- _DATA BLOCK_:
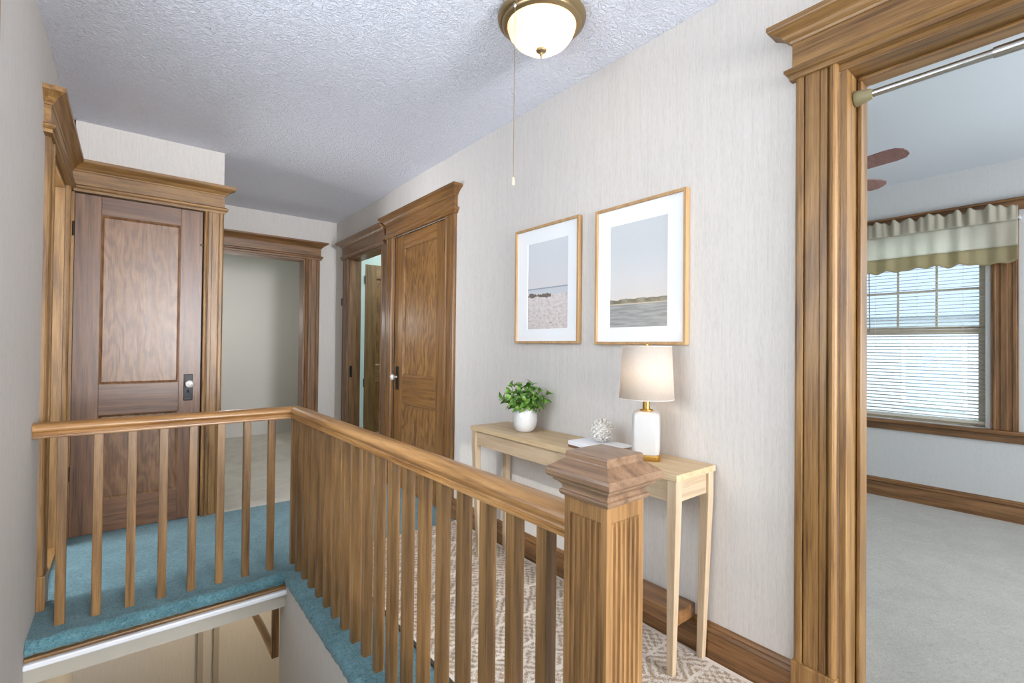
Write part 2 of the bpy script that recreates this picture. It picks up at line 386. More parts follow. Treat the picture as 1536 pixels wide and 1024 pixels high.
w = MB(); w.box(.5, .54, 4.965, 5.0, -2.75, -.6); w.box(.62, .66, 4.965, 5.0, -2.75, -.6)
struct('trim_downstairs', w, plain('grey_trim', (170, 160, 150), .6), 'vertical door trim on the wall downstairs')
t = empty('stair_grab_rail', (XE-.04, 2.78, -.48), 'short glossy brown rail and upright at the well wall below the landing corner', 'handrail')
MB().box(XE-.058, XE-.024, 2.785, 2.81, -.48, -.10).build('upright', wood('base', 'z'), t, bevel=.003)
MB().tube([(XE-.045, 2.80, -.455), (XE-.045, 3.05, -.458), (XE-.05, 3.35, -.46)], .02, 12).build('rail', wood('rail', 'y'), t, smooth=50)

# ------------------------------------------------------------------ door trim
CAS = [(0, 0), (0, .012), (.004, .018), (.010, .021), (.024, .021), (.0275, .019), (.028, .010), (.0305, .010), (.031, .018), (.036, .0195), (.074, .0195), (.0755, .0145), (.0775, .0145), (.079, .0185), (.096, .0185),
       (.0985, .009), (.101, .009), (.102, .016), (.107, .024), (.115, .026), (.121, .022), (.125, .015), (.125, 0)]
def casing_mb(T, s0, s1, z0, z1):
    """s0 = outer edge, s1 = edge at the opening"""
    k = (s1-s0)/.125
    return MB(T).loft([[(s0+p*k, q, z) for p, q in CAS] for z in (z0, z1)])
HEAD = [(.030, 0), (.030, .016), (.036, .019), (.041, .025), (.041, .034), (.036, .038), (.030, .042), (.024, .045), (.024, .122), (.028, .124), (.031, .132), (.038, .138), (.041, .142), (.046, .150), (.058, .160), (.067, .167), (.074, .171), (.076, .176), (.076, .190)]
def head_mb(T, s0, s1, z0, r0=True, r1=True, k=1.0):
    rings = []
    for o, dz in [(0.0, 0)]+HEAD+[(0.0, .19)]:
        e = max(o-.018, 0)*1.25
        rings.append([(s0-(e if r0 else 0), 0, z0+dz), (s0-(e if r0 else 0), o, z0+dz), (s1+(e if r1 else 0), o, z0+dz), (s1+(e if r1 else 0), 0, z0+dz)])
    return MB(T).loft(rings[1:-1])
def axis_of(T): return 'y' if T in (TR, TL, TW) else 'x'
def doorway(name, T, casings, head, label, kind='casing', jambs=None, plinth=True, z0=DH, r=(True, True), hoff=0.0):
    t = empty(name, T(casings[0][0], 0, 0), label, None, None, 'structure')
    for (a, b) in casings:
        casing_mb(T, a, b, .15 if plinth else 0, z0).build('casing', wood(kind, 'z'), t, smooth=14)
        if plinth:
            lo, hi = min(a, b), max(a, b)
            MB(T).box(lo-.004, hi-.006 if b > a else hi+.004, 0, .03, 0, .155).build('plinth_block', wood(kind, 'z'), t, bevel=.004)
    head_mb(T, head[0], head[1], z0, r[0], r[1]).build('door_head', wood(kind, axis_of(T)), t, smooth=14)
    return t
def jamb(T, t, s0, s1, depth, kind='casing', th=.02, z1=DH, stop=None, both=(True, True)):
    """lining of an opening s0..s1"""
    for (a, b), on in zip(((s0-.002, s0+th-.002), (s1-th+.002, s1+.002)), both):
        if on: MB(T).box(a, b, -depth, .003, 0, z1-.0205).build('jamb', wood(kind, 'z'), t, bevel=.002)
    MB(T).box(s0-.012, s1+.012, -depth, .003, z1-.02, z1+.002).build('head_jamb', wood(kind, axis_of(T)), t, bevel=.002)
    if stop:
        d0, d1 = stop
        for a, b in ((s0+th, s0+th+.012), (s1-th-.012, s1-th)):
            MB(T).box(a, b, -d1, -d0, 0, z1-.032).build('door_stop', wood(kind, 'z'), t, bevel=.003)
        MB(T).box(s0+th, s1-th, -d1, -d0, z1-.032, z1-.02).build('door_stop', wood(kind, axis_of(T)), t, bevel=.003)

# bedroom doorway
t1 = doorway('trim_1', TR, [(.665, .54), (-.485, -.36)], (-.485, .665), 'brown oak casing around the wide bedroom doorway at right')
jamb(TR, t1, -.355, .535, .15, stop=(.085, .15))
# left doorway
t2 = doorway('trim_2', TL, [(2.965, 3.08), (3.925, 3.82)], (2.92, Y1), 'oak casing of the doorway on the left wall beside the stairwell', r=(True, False))
jamb(TL, t2, 3.06, 3.82, .14)
MB(TL).box(3.06, 3.82, -.15, .0, 0, .012).build('threshold', wood('casing', 'y'), t2, bevel=.003)
# closet door facing us
t3 = doorway('trim_3', T1, [(.51, .3935)], (-.309, .505), 'oak casing and cornice over the reddish closet door', plinth=False, r=(False, True))
# far cased opening
t4 = doorway('trim_4', TB, [(1.61, 1.46)], (.52, 1.61), 'oak casing around the far open doorway', kind='base', r=(False, True))
jamb(TB, t4, .56, 1.46, .15, kind='base')
# bathroom doorway
TRb = lambda s, d, z: (XW+.012-d, s, z)
t5 = doorway('trim_5', TRb, [(5.14, 5.0), (4.02, 4.125)], (4.055, 5.14), 'oak casing around the bathroom doorway in the corner', kind='base', r=(False, True), z0=DH-.015)
jamb(TRb, t5, 4.116, 4.98, .12, kind='base', z1=DH-.01)
MB(TRb).box(4.955, 4.9605, -.03, -.005, .86, .98).build('strike_plate', M_black, t5)
# closet on right wall
t6 = doorway('trim_6', TR, [(2.855, 2.985), (3.985, 3.86)], (2.855, 3.985), 'oak casing and cornice around the brown closet door on the long wall', kind='closet', plinth=False, z0=DH+.012)
MB(TRb).box(5.148, 5.175, -.001, .02, 1.62, 1.70).build('hook', M_iron, t5, bevel=.004)

# ------------------------------------------------------------------ panel doors
def panel_door(t, T, s0, s1, z1, stile, rails, kinds, th=.035, d0=0.0, flip=1):
    """rails: list of (z0,z1) bottom..top; panels lie between; s0<s1"""
    k, kp = kinds; ax = axis_of(T) if T in (TR, TL, TW, T1, TB) else 'x'
    zb = rails[0][0]
    for a, b in ((s0, s0+stile), (s1-stile, s1)):
        MB(T).box(a, b, d0-th, d0, zb, z1).build('stile', wood(k, 'z'), t, bevel=.002)
    for a, b in rails:
        MB(T).box(s0+stile, s1-stile, d0-th, d0-.0003, a, b).build('rail', wood(k, ax), t, bevel=.0015)
    for (a0, a1), (b0, b1) in zip(rails[:-1], rails[1:]):
        p0, p1, q0, q1 = s0+stile, s1-stile, a1, b0
        m_ = .014; rec = .014
        mb = MB(T)
        O = [(p0, d0-.001, q0), (p1, d0-.001, q0), (p1, d0-.001, q1), (p0, d0-.001, q1)]
        O2 = [(p0+.004, d0-.003, q0+.004), (p1-.004, d0-.003, q0+.004), (p1-.004, d0-.003, q1-.004), (p0+.004, d0-.003, q1-.004)]
        I = [(p0+m_, d0-rec, q0+m_), (p1-m_, d0-rec, q0+m_), (p1-m_, d0-rec, q1-m_), (p0+m_, d0-rec, q1-m_)]
        B = [(p0, d0-th+.004, q0), (p1, d0-th+.004, q0), (p1, d0-th+.004, q1), (p0, d0-th+.004, q1)]
        mb.loft([B, O, O2, I])
        mb.build('panel', wood(kp, 'z'), t)
def knob_mb(T, s, d, z, r=.027):
    prof = [(.010, 0), (.010, .018), (.013, .022), (.012, .026), (r*.72, .030), (r, .040), (r*1.02, .046), (r*.9, .055), (r*.55, .061), (.0001, .062)]
    n = 12
    return MB(T).loft([[(s+rr*math.cos(2*PI*i/n), d+dd, z+rr*math.sin(2*PI*i/n)) for i in range(n)] for rr, dd in prof])
def escutcheon(t, T, s, z, d=0.0, wd=.052, ht=.18):
    e = MB(T).box(s-wd/2, s+wd/2, d-.001, d+.006, z-ht*.62, z+ht*.38).build('escutcheon', M_black, t, bevel=.003)
    MB(T).box(s-wd*.38, s+wd*.38, d+.006, d+.009, z-ht*.58, z-ht*.53).build('escutcheon_edge', M_iron, e, bevel=.001)
    MB(T).box(s-.006, s+.006, d+.0055, d+.0075, z-ht*.34, z-ht*.22).build('keyhole', M_dark, e)
    return e
d1 = empty('door_1', (-.278, Y1, 0), 'reddish brown two panel closet door behind the stair railing', None, None, 'structure')
panel_door(d1, T1, -.276, .386, DH-.004, .125, [(.006, .21), (.74, .935), (2.0, DH-.004)], ('door', 'doorpanel'), d0=-.004)
escutcheon(d1, T1, .316, .918, -.004)
knob_mb(T1, .322, -.002, .922, .026).build('knob', M_crystal, d1)
for z in (.35, 1.85): 
    MB(T1).tube([(-.281, .004, z), (-.281, .004, z+.09)], .0055, 8).build('hinge', M_iron, d1, smooth=40)
MB(T1).box(.372, .398, -.002, .010, 1.878, 1.890).build('latch', M_iron, d1, bevel=.002)
MB(T1).box(.3865, .402, -.03, -.012, 0, DH).build('jamb', M_dark, d1)
MB(T1).box(XL, -.2765, -.02, .002, 0, DH+.004).build('jamb', wood('casing', 'z'), d1, bevel=.002)
d2 = empty('door_2', (XW, 3.86, 0), 'warm brown two panel closet door on the long wall', None, None, 'structure')
panel_door(d2, TR, 2.989, 3.8555, DH+.007, .155, [(.006, .24), (.72, .95), (2.02, DH+.007)], ('closet', 'closetpanel'), d0=-.006)
MB(TR).box(3.856, 3.8615, -.03, -.001, 0, DH+.012).build('jamb', M_dark, d2)
MB(TR).box(2.98, 3.8615, -.03, -.001, DH+.0075, DH+.0125).build('head_jamb', M_dark, d2)
escutcheon(d2, TR, 3.79, .945, -.006, .05, .2)
knob_mb(TR, 3.79, -.004, .93, .026).build('knob', M_crystal, d2)
for z in (.3, 1.88): MB(TR).box(2.995, 3.022, -.006, .004, z, z+.10).build('hinge', M_iron, d2, bevel=.003)
# bathroom door, swung fully open against us
HX = 1.957
TD = lambda s, d, z: (HX+s, 4.962-d, z)
d3 = empty('door_3', (HX, 4.962, 0), 'light brown bathroom door standing open into the teal bathroom', None, None, 'structure')
panel_door(d3, TD, 0, .80, 2.065, .12, [(.01, .24), (.80, .98), (1.92, 2.065)], ('oak', 'closetpanel'))
for z in (.75, 1.85): MB(TD).tube([(-.006, .004, z), (-.006, .004, z+.09)], .006, 8).build('hinge', M_iron, d3, smooth=40)
MB().box(1.905, 1.955, 4.963, 4.99, 0, DH-.02).build('jamb', M_teal_wall, d3, bevel=.003)

# ------------------------------------------------------------------ baseboards
BB = [(0, 0), (.016, 0), (.016, .098), (.014, .102), (.019, .106), (.021, .112), (.018, .119), (.012, .123), (.013, .127), (.010, .133), (.006, .138), (0, .140)]
def baseboard(name, T, s0, s1, label, kind='base', h=1.0):
    return MB(T).loft([[(s, d, z*h) for d, z in BB] for s in (s0, s1)]).build(name, wood(kind, axis_of(T)), kind='structure', label=label, smooth=35)
baseboard('baseboard_right', TR, .672, 2.853, 'brown baseboard under the console table')
baseboard('baseboard_bedroom', TW, BY0, BY1, 'brown baseboard below the bedroom window', h=1.08)
baseboard('baseboard_left', TL, .52, 2.96, 'brown baseboard of the left wall') if False else None
lg = MB().box(1.625, 1.764, 1.022, 1.62, .142, .194).build('wooden_ledge', wood('base', 'y'), bevel=.003)
tag(lg, 'brown wooden box ledge on the baseboard under the console table', 'ledge')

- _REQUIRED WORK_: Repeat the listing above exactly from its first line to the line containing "wood('rail', 'y'), t, smooth=50)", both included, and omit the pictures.

- _COMPLETED EXERCISE_:
Write part 2 of the bpy script that recreates this picture. It picks up at line 386. More parts follow. Treat the picture as 1536 pixels wide and 1024 pixels high.
w = MB(); w.box(.5, .54, 4.965, 5.0, -2.75, -.6); w.box(.62, .66, 4.965, 5.0, -2.75, -.6)
struct('trim_downstairs', w, plain('grey_trim', (170, 160, 150), .6), 'vertical door trim on the wall downstairs')
t = empty('stair_grab_rail', (XE-.04, 2.78, -.48), 'short glossy brown rail and upright at the well wall below the landing corner', 'handrail')
MB().box(XE-.058, XE-.024, 2.785, 2.81, -.48, -.10).build('upright', wood('base', 'z'), t, bevel=.003)
MB().tube([(XE-.045, 2.80, -.455), (XE-.045, 3.05, -.458), (XE-.05, 3.35, -.46)], .02, 12).build('rail', wood('rail', 'y'), t, smooth=50)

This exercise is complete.